The District’s non-voting congressional delegate is pushing to get a little bit less non-voting by winning back a right she once had: to vote in the House of Representatives’ Committee of the Whole.

“Having a vote and losing it is more painful than fighting for it in the first place,” Norton said at a press conference today in the Rayburn House Office Building.

Back in the 103rd Congress, in 1993, the District’s delegate—-then also Norton—-won the right to vote in the Committee of the Whole, which consists of the entire House and recommends amendments to legislation. Then, when Republicans took control of Congress, they stripped that power. Democrats added it back when they returned to control in 2007, and Republicans took it away again upon assuming the majority in 2011.

It’s a very small step we’re talking about: Just as now, Norton wouldn’t have the ability to vote on actual final legislation or amendments. She’d simply gain an additional shred of official legitimacy in an institution in which she has little actual power.

But that didn’t stop her from making the proclamation with fanfare. Flanked by Mayor Vince Gray and officials from DC Vote and the D.C. Office of Veterans Affairs, she called her intended change to House rules “a vote that speaks to bipartisanship, to regard for the citizens of the home of the Congress, and to the majority’s own principles regarding taxing the American people.”

Gray pointed to new census figures showing that D.C. is now larger than both Wyoming and Vermont to argue that the city deserves greater voting rights. “When you do the math, we have a population now that’s larger than two other states,” he said. “But year in, year out, day in, day out, we have to keep waging the fight to get what the residents of the District of Columbia deserve.

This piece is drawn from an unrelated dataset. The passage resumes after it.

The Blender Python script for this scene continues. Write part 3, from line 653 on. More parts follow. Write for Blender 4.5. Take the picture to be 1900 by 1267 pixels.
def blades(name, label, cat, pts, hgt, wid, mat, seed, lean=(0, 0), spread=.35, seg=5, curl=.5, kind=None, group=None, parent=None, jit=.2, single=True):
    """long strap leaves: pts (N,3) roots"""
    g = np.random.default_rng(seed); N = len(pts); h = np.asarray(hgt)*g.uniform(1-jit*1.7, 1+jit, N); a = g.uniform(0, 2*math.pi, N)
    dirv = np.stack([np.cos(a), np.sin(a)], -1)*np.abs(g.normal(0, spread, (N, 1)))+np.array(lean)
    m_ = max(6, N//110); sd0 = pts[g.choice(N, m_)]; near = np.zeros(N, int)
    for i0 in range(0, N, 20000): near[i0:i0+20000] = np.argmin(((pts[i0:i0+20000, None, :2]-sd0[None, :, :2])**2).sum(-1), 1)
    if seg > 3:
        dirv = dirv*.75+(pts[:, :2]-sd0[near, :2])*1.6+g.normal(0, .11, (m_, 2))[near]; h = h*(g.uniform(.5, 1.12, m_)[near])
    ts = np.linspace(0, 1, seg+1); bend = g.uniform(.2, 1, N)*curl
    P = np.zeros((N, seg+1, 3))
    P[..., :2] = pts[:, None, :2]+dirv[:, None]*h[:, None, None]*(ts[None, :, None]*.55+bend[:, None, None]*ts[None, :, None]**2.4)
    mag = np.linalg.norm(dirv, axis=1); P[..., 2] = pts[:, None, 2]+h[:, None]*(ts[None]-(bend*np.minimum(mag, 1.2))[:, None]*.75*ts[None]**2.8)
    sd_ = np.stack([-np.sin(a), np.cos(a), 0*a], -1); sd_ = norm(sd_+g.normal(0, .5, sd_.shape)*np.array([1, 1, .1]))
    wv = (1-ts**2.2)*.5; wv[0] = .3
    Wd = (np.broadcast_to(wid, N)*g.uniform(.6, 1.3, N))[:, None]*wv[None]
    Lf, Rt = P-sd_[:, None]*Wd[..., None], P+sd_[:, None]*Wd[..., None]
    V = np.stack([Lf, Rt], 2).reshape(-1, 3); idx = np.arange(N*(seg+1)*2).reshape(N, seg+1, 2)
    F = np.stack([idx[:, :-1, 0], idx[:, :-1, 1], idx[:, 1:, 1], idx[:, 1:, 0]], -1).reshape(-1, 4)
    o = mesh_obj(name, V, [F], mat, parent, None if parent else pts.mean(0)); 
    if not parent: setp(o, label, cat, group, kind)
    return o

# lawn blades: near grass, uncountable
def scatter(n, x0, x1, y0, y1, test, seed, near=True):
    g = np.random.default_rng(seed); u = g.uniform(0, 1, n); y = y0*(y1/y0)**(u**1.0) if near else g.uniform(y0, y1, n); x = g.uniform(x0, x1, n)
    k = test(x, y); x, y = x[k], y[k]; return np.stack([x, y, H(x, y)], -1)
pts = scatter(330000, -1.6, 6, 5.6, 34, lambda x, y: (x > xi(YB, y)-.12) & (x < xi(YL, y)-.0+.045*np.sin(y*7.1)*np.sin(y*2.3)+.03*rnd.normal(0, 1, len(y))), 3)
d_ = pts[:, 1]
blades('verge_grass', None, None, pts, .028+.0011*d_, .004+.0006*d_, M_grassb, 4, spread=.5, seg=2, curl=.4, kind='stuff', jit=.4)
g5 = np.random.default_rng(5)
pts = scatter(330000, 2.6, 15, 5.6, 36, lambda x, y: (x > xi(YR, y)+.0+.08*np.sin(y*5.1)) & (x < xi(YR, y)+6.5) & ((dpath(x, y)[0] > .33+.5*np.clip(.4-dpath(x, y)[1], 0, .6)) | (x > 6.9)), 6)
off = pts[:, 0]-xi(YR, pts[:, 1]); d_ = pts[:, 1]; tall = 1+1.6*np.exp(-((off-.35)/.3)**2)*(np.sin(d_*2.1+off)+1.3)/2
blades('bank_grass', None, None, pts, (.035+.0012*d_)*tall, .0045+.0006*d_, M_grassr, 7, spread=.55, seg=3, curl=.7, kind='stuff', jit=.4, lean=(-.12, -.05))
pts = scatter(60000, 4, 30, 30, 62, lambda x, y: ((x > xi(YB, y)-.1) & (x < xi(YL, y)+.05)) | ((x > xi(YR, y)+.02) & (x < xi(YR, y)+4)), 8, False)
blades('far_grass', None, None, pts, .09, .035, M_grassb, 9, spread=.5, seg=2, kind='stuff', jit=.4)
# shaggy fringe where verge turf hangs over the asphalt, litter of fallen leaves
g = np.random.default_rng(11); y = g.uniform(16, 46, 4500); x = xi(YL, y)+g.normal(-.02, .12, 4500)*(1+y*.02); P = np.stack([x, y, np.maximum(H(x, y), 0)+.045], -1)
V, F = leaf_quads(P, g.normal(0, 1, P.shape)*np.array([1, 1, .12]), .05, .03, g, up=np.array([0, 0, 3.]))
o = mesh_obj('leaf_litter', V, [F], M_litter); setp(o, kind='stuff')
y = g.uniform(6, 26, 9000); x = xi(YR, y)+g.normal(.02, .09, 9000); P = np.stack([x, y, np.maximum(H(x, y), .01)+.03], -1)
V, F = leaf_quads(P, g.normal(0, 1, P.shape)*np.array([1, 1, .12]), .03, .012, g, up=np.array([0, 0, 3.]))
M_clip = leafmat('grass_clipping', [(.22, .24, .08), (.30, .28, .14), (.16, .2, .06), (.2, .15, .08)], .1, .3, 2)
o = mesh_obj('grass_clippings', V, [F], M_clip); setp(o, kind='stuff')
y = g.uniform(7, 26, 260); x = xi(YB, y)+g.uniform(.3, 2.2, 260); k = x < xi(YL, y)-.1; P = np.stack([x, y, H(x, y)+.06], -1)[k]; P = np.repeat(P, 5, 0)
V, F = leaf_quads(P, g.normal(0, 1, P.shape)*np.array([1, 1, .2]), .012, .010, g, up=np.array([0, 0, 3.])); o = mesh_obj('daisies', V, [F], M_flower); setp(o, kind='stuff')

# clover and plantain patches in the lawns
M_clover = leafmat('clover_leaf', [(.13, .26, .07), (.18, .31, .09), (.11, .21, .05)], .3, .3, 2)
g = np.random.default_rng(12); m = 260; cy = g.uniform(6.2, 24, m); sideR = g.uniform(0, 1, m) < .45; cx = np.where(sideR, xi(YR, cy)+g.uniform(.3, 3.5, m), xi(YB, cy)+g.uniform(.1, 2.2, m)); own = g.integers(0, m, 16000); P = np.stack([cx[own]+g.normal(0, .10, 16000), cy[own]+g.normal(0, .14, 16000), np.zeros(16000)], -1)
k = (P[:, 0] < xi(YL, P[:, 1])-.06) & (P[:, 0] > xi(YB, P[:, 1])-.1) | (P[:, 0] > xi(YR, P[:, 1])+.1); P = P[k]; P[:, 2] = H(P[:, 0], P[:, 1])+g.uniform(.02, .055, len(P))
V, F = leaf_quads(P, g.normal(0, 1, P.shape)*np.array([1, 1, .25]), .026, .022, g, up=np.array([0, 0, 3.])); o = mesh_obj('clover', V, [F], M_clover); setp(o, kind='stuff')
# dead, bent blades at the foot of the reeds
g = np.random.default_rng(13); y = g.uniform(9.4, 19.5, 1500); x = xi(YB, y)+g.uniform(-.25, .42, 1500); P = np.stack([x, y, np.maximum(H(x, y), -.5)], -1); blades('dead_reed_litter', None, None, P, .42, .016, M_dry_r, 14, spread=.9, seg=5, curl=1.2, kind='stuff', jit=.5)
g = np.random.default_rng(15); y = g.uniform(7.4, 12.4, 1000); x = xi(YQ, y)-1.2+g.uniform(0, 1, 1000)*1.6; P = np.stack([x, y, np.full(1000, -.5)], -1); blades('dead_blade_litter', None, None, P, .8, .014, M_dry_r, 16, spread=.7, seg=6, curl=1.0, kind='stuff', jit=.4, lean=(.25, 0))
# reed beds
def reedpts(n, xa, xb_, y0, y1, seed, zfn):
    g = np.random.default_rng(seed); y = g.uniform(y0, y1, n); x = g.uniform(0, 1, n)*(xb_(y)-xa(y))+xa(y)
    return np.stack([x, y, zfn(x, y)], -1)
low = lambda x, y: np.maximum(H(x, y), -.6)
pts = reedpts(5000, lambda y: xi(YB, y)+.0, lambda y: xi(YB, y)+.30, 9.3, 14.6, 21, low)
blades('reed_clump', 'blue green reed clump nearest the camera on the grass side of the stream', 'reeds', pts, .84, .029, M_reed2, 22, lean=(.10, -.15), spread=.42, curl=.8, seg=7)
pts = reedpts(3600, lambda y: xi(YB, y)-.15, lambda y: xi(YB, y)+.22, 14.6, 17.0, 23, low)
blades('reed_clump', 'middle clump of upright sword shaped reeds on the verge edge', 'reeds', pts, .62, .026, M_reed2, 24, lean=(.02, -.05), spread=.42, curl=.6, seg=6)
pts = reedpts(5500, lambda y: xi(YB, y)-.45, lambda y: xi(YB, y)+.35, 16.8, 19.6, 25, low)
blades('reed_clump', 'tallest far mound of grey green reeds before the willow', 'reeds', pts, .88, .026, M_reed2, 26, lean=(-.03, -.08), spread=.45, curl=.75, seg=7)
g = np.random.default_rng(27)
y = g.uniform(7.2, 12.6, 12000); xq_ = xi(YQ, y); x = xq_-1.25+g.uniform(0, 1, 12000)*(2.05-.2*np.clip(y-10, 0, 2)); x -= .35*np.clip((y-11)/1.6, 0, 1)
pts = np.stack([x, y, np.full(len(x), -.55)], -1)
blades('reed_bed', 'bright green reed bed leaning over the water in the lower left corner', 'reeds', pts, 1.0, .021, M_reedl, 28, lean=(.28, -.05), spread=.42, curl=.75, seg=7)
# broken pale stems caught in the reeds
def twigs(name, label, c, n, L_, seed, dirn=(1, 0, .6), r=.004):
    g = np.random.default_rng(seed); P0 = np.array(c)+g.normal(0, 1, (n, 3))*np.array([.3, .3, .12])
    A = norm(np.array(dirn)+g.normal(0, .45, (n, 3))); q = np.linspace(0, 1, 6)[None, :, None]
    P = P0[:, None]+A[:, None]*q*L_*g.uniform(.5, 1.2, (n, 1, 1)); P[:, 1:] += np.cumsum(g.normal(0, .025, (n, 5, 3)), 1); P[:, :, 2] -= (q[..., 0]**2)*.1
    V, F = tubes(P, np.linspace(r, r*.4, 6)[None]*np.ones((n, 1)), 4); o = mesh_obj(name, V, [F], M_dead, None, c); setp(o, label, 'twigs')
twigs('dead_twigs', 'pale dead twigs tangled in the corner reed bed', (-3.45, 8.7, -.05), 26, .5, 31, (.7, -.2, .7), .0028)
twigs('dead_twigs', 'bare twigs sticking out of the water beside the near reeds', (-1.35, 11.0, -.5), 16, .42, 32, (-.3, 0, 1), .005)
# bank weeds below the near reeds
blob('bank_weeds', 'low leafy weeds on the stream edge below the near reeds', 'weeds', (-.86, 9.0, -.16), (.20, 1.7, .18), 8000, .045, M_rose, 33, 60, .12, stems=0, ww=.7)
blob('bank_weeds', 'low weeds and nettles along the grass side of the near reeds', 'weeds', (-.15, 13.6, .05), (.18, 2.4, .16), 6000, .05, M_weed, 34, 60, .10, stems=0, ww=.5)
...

Despite its limited impact, approval of the measure is unlikely; the GOP, which took her vote away in the first place, still controls the House. I asked Norton if she’d received signals of support from any of her Republican colleagues. She said no, although she hopes her introduction of the measure will “say to my colleagues that they have shown a disposition to move toward the District.” She plans to reach out to the Republican House leadership before the members return from vacation.